4. Scheint sie offenbar keinerlei Verständnis davon zu haben, was Europa militärisch in der Lage ist, zu leisten. Sie sagt, nachdem die Rede von deutschen Ministern ist, "Wenn wir wollten, könnten wir die Ukrainer morgen in die Lage versetzen, Russland massiv militärisch unter Druck zu setzen. Aber unsere politischen Entscheider tun es nicht." In welchem Command&Conquer-Spiel hat die Frau Sicherheitspolitik gelernt?
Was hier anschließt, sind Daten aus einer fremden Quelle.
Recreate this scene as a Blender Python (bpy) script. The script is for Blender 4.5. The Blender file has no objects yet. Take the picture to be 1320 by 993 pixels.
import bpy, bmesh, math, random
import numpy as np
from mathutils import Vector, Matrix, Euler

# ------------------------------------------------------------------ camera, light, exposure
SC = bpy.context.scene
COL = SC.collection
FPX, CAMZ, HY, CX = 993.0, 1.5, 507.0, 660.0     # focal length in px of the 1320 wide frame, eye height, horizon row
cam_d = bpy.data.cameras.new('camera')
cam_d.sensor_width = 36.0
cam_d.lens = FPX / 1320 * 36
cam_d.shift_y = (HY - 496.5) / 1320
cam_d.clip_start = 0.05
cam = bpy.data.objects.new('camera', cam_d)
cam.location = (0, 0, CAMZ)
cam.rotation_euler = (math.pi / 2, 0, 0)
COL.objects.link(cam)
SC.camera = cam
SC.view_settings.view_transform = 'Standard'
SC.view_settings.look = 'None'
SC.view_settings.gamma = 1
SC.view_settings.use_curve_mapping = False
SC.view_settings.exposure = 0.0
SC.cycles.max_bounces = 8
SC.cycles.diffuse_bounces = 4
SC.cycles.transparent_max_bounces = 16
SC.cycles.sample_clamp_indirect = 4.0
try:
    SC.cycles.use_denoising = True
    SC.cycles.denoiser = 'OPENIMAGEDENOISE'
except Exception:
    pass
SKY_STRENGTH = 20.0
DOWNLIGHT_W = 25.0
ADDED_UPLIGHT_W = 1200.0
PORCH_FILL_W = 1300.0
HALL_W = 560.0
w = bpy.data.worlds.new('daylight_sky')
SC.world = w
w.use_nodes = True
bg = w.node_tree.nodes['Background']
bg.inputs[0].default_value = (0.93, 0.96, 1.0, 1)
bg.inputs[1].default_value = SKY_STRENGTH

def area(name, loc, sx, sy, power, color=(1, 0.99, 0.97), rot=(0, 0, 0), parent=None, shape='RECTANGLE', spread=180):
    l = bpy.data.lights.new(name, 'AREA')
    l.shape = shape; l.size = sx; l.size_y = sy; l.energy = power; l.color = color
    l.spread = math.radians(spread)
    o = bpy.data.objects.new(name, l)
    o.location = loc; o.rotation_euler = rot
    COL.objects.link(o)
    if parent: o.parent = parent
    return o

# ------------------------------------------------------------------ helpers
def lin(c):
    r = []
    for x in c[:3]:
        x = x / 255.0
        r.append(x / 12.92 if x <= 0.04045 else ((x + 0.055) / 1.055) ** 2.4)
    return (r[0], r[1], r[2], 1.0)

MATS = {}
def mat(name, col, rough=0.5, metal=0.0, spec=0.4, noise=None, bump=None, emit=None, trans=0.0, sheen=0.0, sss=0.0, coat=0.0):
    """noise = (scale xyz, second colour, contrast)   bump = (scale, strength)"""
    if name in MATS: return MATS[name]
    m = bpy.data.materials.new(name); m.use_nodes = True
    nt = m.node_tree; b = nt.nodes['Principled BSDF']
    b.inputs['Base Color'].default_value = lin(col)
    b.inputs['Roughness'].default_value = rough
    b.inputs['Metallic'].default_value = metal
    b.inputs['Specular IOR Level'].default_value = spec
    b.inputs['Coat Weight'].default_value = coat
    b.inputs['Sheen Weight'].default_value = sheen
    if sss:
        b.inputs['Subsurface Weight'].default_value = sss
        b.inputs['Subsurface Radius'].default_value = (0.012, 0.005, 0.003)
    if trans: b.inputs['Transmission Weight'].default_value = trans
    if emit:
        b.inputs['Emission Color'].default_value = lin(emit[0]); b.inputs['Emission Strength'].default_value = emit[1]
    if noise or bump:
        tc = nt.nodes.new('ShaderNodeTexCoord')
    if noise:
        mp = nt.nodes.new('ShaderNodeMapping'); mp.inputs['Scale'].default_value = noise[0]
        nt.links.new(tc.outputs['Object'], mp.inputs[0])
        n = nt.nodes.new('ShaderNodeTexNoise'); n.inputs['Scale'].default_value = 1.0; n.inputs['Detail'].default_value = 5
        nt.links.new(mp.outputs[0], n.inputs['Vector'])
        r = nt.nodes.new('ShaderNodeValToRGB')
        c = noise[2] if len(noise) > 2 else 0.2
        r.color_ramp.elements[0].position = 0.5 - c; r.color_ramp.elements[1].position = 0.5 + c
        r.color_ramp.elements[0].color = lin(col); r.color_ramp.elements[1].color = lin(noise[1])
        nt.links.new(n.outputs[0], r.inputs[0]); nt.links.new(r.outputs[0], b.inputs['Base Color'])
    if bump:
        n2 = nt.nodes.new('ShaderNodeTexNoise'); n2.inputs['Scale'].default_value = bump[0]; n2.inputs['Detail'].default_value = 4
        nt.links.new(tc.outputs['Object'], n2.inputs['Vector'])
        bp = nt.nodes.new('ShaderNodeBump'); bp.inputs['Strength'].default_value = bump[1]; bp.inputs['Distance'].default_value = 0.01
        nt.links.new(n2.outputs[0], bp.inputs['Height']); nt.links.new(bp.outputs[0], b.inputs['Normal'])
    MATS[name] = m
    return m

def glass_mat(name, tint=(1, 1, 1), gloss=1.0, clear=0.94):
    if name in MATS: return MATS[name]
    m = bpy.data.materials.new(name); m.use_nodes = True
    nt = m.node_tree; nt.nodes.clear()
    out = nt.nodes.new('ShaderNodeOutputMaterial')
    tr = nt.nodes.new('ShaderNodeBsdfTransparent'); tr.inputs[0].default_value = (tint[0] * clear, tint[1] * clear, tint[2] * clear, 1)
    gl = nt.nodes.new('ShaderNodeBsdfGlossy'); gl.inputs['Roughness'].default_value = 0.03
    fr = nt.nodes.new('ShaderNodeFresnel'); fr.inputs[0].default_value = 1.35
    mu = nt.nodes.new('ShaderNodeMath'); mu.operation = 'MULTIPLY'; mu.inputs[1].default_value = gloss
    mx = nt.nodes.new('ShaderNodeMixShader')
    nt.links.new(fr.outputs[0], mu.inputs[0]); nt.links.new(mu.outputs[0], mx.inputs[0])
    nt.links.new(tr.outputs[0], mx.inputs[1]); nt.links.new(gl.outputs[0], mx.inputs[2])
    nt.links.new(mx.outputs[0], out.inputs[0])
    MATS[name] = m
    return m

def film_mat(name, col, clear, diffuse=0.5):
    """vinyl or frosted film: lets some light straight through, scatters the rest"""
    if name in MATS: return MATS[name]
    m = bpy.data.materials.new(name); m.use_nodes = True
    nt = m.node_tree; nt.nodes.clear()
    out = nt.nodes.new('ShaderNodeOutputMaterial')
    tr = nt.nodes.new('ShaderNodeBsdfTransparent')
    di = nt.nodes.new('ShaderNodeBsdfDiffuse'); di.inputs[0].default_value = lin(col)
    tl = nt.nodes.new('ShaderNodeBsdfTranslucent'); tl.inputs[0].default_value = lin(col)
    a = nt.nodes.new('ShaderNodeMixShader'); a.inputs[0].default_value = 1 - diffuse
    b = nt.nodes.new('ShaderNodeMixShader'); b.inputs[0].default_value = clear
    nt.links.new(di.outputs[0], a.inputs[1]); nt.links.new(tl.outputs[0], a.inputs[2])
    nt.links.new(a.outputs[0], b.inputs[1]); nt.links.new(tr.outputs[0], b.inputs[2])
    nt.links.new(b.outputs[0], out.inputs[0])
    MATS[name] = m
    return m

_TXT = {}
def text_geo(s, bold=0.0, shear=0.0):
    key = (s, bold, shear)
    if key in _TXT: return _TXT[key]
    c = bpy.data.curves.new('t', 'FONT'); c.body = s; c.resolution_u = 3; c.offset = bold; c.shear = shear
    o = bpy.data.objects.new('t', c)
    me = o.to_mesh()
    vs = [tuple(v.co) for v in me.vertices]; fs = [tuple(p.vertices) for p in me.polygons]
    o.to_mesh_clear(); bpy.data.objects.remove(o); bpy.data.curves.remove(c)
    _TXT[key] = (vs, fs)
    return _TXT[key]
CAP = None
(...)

Europa alleine ist, Stand heute und bis in mindestens 5 Jahren, eigenständig und ohne die USA nicht nur nicht in der Lage, Russland "massiv militärisch unter Druck zu setzen", wir wären ohne die USA nicht mal in der Lage, den Ukrainern zu helfen, die Front zu halten und Kiew zu schützen. Was auf den o.g. ersten Punkt zurückgeht. Insbesondere die Bundesrepublik Deutschland ist nach dem Kalten Krieg zur wohl demilitarisiertesten Region der Erde geworden (zieht man die Truppen und das Gerät der US-Army ab).

Alles in allem ein fachlich äußerst schwaches Interview, was lediglich durch Emotionalität besticht. Den Churchill, den sie seit zwei Jahren, wie sie sagt, vergeblich sucht, hätte sie als theatralisches Mädchen zur Seite geschoben, die der Lösungsfindung nicht dienlich ist.